▸ Exercise directions: The exercise asks you to copy every line below in which "scene" appears.

[Data to process start]

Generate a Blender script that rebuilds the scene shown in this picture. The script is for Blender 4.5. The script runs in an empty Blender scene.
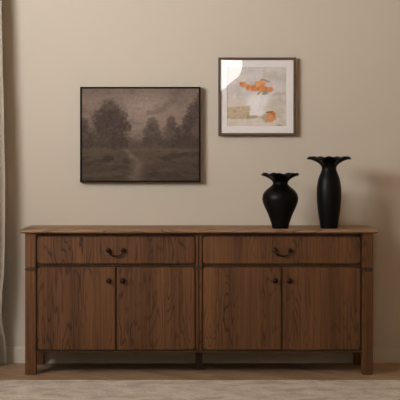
import bpy, bmesh, math, random
from mathutils import Vector, noise
from mathutils.geometry import tessellate_polygon
PI = math.pi
S = bpy.context.scene
C = S.collection

# ------------------------------------------------------------------ camera
CAM_D, CAM_Z, F = 8.64, 1.27, 1406.8
cd = bpy.data.cameras.new('camera'); cam = bpy.data.objects.new('camera', cd); C.objects.link(cam)
cam.location = (0, -CAM_D, CAM_Z); cam.rotation_euler = (PI / 2, 0, 0)
cd.sensor_width = 36; cd.lens = F / 400 * 36
cd.shift_y = -44 / 400
cd.clip_end = 60
S.camera = cam

# ------------------------------------------------------------------ sky and daylight
w = bpy.data.worlds.new('sky'); S.world = w; w.use_nodes = True
bg = w.node_tree.nodes['Background']
bg.inputs[0].default_value = (1.0, 0.98, 0.95, 1); bg.inputs[1].default_value = 7.5
ld = bpy.data.lights.new('window_daylight', 'AREA'); ld.shape = 'RECTANGLE'; ld.size = 1.9; ld.size_y = 1.1
ld.spread = math.radians(112); ld.energy = 69; ld.color = (0.965, 0.995, 1.06)
lo = bpy.data.objects.new('window_daylight', ld); C.objects.link(lo)
lo.location = (-3.0, -3.75, 2.5)
lo.rotation_euler = (Vector((-1.5, -0.6, 2.9)) - lo.location).to_track_quat('-Z', 'Y').to_euler()

S.view_settings.view_transform = 'Standard'; S.view_settings.look = 'None'
S.view_settings.gamma = 1; S.view_settings.use_curve_mapping = False
S.view_settings.exposure = 0.07
S.cycles.use_denoising = True
S.cycles.max_bounces = 8; S.cycles.diffuse_bounces = 4

# ------------------------------------------------------------------ helpers
def lin(c):
    return tuple(((v / 255) / 12.92 if v / 255 <= 0.04045 else ((v / 255 + 0.055) / 1.055) ** 2.4) for v in c)
def rgba(c): return (*lin(c), 1)

class NT:
    def __init__(s, name):
        s.m = bpy.data.materials.new(name); s.m.use_nodes = True
        s.t = s.m.node_tree; s.n = s.t.nodes; s.b = s.n['Principled BSDF']
    def node(s, kind, **k):
        n = s.n.new(kind)
        for a, v in k.items(): setattr(n, a, v)
        return n
    def link(s, a, b): s.t.links.new(a, b)
    def coord(s, scale=(1, 1, 1), rot=(0, 0, 0), loc=(0, 0, 0), out='Object'):
        t = s.node('ShaderNodeTexCoord'); m = s.node('ShaderNodeMapping')
        m.inputs['Scale'].default_value = scale; m.inputs['Rotation'].default_value = rot; m.inputs['Location'].default_value = loc
        s.link(t.outputs[out], m.inputs[0]); return m.outputs[0]
    def noise(s, vec, scale, detail=3, rough=0.5, dist=0.0):
        n = s.node('ShaderNodeTexNoise'); n.inputs['Scale'].default_value = scale
        n.inputs['Detail'].default_value = detail; n.inputs['Roughness'].default_value = rough
        n.inputs['Distortion'].default_value = dist
        s.link(vec, n.inputs['Vector']); return n.outputs['Fac']
    def math(s, op, a, b=None, c=None):
        n = s.node('ShaderNodeMath', operation=op)
        for i, v in enumerate((a, b, c)):
            if v is None: continue
            if isinstance(v, (int, float)): n.inputs[i].default_value = v
            else: s.link(v, n.inputs[i])
        return n.outputs[0]
    def ramp(s, fac, stops):
        r = s.node('ShaderNodeValToRGB'); e = r.color_ramp.elements
        e[0].position, e[0].color = stops[0][0], stops[0][1]
        e[1].position, e[1].color = stops[-1][0], stops[-1][1]
        for p, c in stops[1:-1]:
            k = e.new(p); k.color = c
        s.link(fac, r.inputs[0]); return r.outputs[0]
    def mix(s, fac, a, b, mode='MIX'):
        n = s.node('ShaderNodeMix', data_type='RGBA', blend_type=mode)
        if isinstance(fac, (int, float)): n.inputs[0].default_value = fac
        else: s.link(fac, n.inputs[0])
        for i, v in ((6, a), (7, b)):
            if isinstance(v, tuple): n.inputs[i].default_value = v
            else: s.link(v, n.inputs[i])
        return n.outputs[2]
    def bump(s, h, strength=0.2, dist=0.002):
        n = s.node('ShaderNodeBump'); n.inputs['Strength'].default_value = strength
        n.inputs['Distance'].default_value = dist
        s.link(h, n.inputs['Height']); s.link(n.outputs[0], s.b.inputs['Normal'])

def paint_mat(name, col, rough=0.7, var=0.03, scale=2.5, bump=0.08):
    k = NT(name); v = k.coord()
    n = k.noise(v, scale, 4)
    c = k.ramp(n, [(0.3, rgba(tuple(max(0, x * (1 - var)) for x in col))), (0.7, rgba(tuple(min(255, x * (1 + var)) for x in col)))])
    k.link(c, k.b.inputs['Base Color']); k.b.inputs['Roughness'].default_value = rough
    k.bump(k.noise(v, 350, 2), bump, 0.0006)
    return k.m

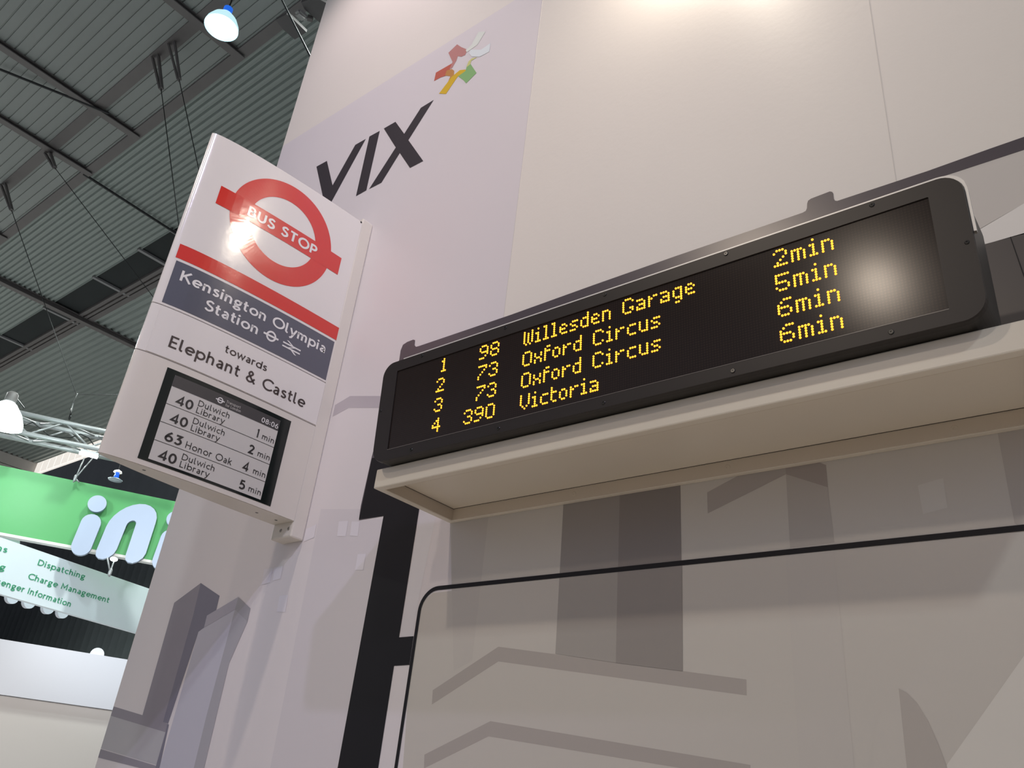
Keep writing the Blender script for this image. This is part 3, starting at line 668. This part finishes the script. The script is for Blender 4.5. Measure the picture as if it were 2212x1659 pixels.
# ---------------------------------------------------------------- hanging signs of the neighbouring stand
def vplane(u, v, R, ang):
    d = ray(u, v); h = math.hypot(d.x, d.y); p = CAM + d * (R / h)
    a = math.radians(ang); t = Vector((math.cos(a), math.sin(a), 0)); n = Vector((t.y, -t.x, 0)).normalized()
    if n.dot(CAM - p) < 0: n = -n
    return p, t, n
class Pl:
    def __init__(s, u, v, R, ang): s.p, s.t, s.n = vplane(u, v, R, ang)
    def at(s, u, v):
        q = onplane(u, v, s.p, s.n) - s.p; return (q.dot(s.t), q.z)
    def w(s, a, z, off=0): return s.p + s.t * a + Vector((0, 0, z)) + s.n * off
def slab(name, pl, loop, o0, o1, m, par, label=None, bevel=0):
    n = len(loop); V = [pl.w(a, z, o1) for a, z in loop] + [pl.w(a, z, o0) for a, z in loop]
    bm = bmesh.new(); vs = [bm.verts.new(v) for v in V]
    bm.faces.new(vs[:n]); bm.faces.new(vs[:n - 1:-1])
    for k in range(n): bm.faces.new([vs[k], vs[(k + 1) % n], vs[n + (k + 1) % n], vs[n + k]])
    return bobj(name, bm, m, par, label=label)
gp = Pl(0, 1080, 12.5, 60.7)
gtop = gp.at(0, 1005)[1]; gbot = gp.at(0, 1150)[1]; ga0 = gp.at(-160, 1080)[0]; ga1 = gp.at(520, 1150)[0]
green = thing('green_hanging_banner', 'green hanging banner with big pale raised letters beyond the booth wall', 'banner')
slab('banner_board', gp, [(ga0, gbot), (ga1, gbot), (ga1, gtop), (ga0, gtop)], -.12, 0, M['green'], green)
slab('bottom_trim', gp, [(ga0, gbot - .035), (ga1, gbot - .035), (ga1, gbot), (ga0, gbot)], -.12, .01, M['offwhite'], green, label='cream bottom trim')
cg = lambda x, y: gp.at(x * .21700, 860 + y * .21700)
def capsule(a, b, r, n=10):
    a, b = Vector(a), Vector(b); d = (b - a).normalized(); s = Vector((-d.y, d.x)); out = []
    for k in range(n + 1):
        t = math.pi * k / n; out.append(tuple(a + s * r * math.cos(t) - d * r * math.sin(t)))
    for k in range(n + 1):
        t = math.pi * k / n; out.append(tuple(b - s * r * math.cos(t) + d * r * math.sin(t)))
    return out
def circ(c, r, n=28): return [(c[0] + r * math.cos(2 * math.pi * k / n), c[1] + r * math.sin(2 * math.pi * k / n)) for k in range(n)]
rA = abs(cg(875, 1065)[0] - cg(1065, 1072)[0]) / 2
ra = (Vector(cg(1000, 1250)) - Vector(cg(790, 1240))).length / 2
def letter_i(dx):
    def sh(p): return (p[0] + dx, p[1])
    slab('raised_letter', gp, circ(sh(cg(970, 1070)), rA), .03, .10, M['letter'], green)
    slab('raised_letter', gp, capsule(sh(cg(908, 1262)), sh(cg(815, 1490)), rA * 1.06), .03, .10, M['letter'], green)
letter_i(0)
dxi = cg(1740, 1235)[0] - cg(970, 1070)[0]
letter_i(dxi)
slab('raised_letter', gp, capsule(gp.at(-60, 1060), gp.at(-78, 1110), rA * 1.06), .03, .10, M['letter'], green)
# the letter n: two slanted legs joined by an arch
r = rA * 1.07
L0, L1 = Vector(cg(1160, 1290)), Vector(cg(1062, 1530)); R0, R1 = Vector(cg(1450, 1270)), Vector(cg(1352, 1570))
dn = (L1 - L0).normalized(); sn = Vector((-dn.y, dn.x))
if sn.x > 0: sn = -sn
cA_ = (L0 + R0) / 2; hw = (R0 - L0).length / 2
outl = []
ax = (R0 - L0).normalized(); ay = -dn
for k in range(13):
    a = math.pi - math.pi * k / 12; outl.append(cA_ + ax * (hw + r) * math.cos(a) + ay * (hw + r) * 1.0 * math.sin(a))
for k in range(7): a = math.pi * k / 6; outl.append(R1 + ax * r * math.cos(a) - ay * r * math.sin(a))
for k in range(9): a = math.pi * k / 8; outl.append(cA_ + ax * (hw - r) * math.cos(a) + ay * (hw - r) * math.sin(a) * 1.1)
for k in range(7): a = math.pi * k / 6; outl.append(L1 + ax * r * math.cos(a) - ay * r * math.sin(a))
slab('raised_letter', gp, [tuple(p) for p in outl], .03, .10, M['letter'], green)
settle(green, gp.w(0, gbot))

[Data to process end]

▸ Result of this task:
Generate a Blender script that rebuilds the scene shown in this picture. The script is for Blender 4.5. The script runs in an empty Blender scene.
S = bpy.context.scene